That U.S. egg dumping
By Canadian Poultry
Features 100th anniversary Key Developments Business/PolicyOctober 1928
Poultry and egg shipments from the west to eastern Canada are being seriously disrupted by competition with imports of these products from the United States. Western firms, which handle the chief volume of this business assert that recently eleven cars of United States eggs were “dumped” into the Ontario market with disastrous results to the western producers.
For instance, the association asserts that at the same time that these American eggs reached the Toronto and Montreal markets, six carloads were placed there from British Columbia. The U.S. products were graded “firsts’ and “seconds” while the western consignment were graded “extras”, but the B.C. eggs commanded no better prices from the trade than that received for the American goods.
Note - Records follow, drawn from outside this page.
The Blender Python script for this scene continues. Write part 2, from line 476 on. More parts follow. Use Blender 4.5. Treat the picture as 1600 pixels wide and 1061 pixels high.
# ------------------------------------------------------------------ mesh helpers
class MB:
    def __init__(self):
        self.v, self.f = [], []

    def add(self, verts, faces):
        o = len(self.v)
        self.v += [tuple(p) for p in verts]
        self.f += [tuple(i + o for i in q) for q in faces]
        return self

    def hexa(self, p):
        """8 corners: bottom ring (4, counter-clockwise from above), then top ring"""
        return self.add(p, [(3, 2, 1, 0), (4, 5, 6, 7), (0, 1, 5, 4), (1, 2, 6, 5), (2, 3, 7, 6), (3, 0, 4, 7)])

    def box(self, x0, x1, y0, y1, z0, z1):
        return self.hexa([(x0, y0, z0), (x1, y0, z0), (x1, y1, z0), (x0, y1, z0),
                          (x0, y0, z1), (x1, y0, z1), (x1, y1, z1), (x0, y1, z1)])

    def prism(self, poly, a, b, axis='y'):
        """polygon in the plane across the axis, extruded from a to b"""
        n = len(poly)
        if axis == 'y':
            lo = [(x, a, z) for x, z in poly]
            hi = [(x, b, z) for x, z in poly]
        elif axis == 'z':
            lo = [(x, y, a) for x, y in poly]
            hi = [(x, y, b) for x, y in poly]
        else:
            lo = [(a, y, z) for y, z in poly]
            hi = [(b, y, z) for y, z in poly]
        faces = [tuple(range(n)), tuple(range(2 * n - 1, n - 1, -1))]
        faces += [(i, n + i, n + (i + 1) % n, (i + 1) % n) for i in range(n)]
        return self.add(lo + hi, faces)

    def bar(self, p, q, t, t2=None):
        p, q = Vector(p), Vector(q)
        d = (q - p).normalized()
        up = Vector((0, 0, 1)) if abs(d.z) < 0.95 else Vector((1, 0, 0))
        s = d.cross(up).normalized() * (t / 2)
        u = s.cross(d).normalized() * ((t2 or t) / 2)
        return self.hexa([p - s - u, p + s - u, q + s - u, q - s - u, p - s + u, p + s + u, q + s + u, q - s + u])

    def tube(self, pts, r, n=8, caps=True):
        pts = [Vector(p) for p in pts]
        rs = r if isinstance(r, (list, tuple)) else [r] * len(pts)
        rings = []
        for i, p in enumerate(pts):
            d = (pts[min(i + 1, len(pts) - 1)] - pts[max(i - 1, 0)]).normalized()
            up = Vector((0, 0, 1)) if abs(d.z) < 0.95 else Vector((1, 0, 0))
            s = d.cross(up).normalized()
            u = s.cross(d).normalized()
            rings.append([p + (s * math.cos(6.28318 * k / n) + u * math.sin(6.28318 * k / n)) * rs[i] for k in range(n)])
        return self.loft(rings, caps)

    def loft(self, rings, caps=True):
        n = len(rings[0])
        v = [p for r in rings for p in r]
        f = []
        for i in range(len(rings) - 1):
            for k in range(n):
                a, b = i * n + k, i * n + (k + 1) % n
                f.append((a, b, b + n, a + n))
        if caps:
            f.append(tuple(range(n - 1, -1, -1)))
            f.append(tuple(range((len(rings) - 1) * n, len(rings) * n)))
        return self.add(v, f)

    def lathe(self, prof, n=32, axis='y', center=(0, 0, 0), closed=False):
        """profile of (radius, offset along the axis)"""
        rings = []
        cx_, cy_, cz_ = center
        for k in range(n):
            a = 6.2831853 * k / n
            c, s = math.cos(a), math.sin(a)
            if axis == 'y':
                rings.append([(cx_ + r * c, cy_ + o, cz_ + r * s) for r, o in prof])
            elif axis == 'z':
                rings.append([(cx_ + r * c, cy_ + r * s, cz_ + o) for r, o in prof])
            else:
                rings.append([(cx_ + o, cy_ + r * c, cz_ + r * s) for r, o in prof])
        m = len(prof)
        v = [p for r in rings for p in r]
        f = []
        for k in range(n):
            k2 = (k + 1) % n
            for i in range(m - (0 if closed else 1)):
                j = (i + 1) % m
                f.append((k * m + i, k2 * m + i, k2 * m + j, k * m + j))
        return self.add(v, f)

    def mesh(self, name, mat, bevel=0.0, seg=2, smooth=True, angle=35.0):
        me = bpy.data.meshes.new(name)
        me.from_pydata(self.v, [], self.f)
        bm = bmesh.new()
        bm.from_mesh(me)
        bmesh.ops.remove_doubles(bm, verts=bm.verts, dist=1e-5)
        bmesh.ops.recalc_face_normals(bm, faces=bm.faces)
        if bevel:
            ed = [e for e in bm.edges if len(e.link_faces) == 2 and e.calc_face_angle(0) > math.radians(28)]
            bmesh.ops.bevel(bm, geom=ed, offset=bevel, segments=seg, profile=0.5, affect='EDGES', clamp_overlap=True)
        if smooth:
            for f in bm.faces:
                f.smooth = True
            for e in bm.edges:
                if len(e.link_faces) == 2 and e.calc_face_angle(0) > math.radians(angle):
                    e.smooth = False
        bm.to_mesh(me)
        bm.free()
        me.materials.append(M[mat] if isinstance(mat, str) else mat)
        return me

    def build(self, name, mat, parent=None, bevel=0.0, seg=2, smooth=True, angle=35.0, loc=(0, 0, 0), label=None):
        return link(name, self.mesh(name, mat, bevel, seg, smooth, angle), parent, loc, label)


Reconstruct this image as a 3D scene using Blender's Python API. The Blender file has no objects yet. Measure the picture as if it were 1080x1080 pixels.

Egg producers in Canada are protected by a duty of three cents but the American poultry yards have a protection of eight cents per dozen. Relatively about the same margin of protection occurs for poultry. When there is a surplus of either Minneapolis territory it is dumped into Winnipeg with only three cents barrier to surmount but where there is a surplus in Manitoba or other western Canadian centres and they try to upload on the western American market they must absorb the either cent tariff before they being to get any returns.
Canadian Tariff Not Operative
Last year the prairies shipped out 900 cars of eggs and British Columbia 200. This season the exports were expected to more than double but the American shippers to Canada discovered that the dumping clause of the Canadian tariff was not operative. It was declared illegal by the department so the American poultry yards began to dump their surplus products into Canada. Canada’s dumping clause in many sections of the tariff may not be legal or workable in the Washington customs but if there is such weakness in the Washington customs but if there is such weakness in the Washington customs tariff the Canadian shippers have not been able to find it. Last year with a surplus of turkeys, ducks and geese in western Canada the producers thought they saw a chance to supply a demand in large cities to the south. The first car that went to Minneapolis “got by” through the hole the shippers had discovered. The very next week the hole was closed.
What is required?
- 1.A reciprocal tariff on these products.
- 2.A parliamentary amendment enabling the Tariff Board to fix seasonal tariffs on American poultry and eggs to prevent dumping.
Until such a parliamentary amendment can be secured, the Department of Agriculture could, with justice and reason, instruct its inspectors to look with a strict eye on American eggs and poultry coming into Canada during dumping seasons.
The Americans are quickly enough to find reasons why our newsprint and lead cannot enter United States when they interfere with their own products.
The duty on sugar, according to the saccharine content, is nothing but a hoax to tax Canadian consumers.
Even old Mother England had no hesitation about objecting to our cattle on the ground that they were bowlegged, when it suited her to do so.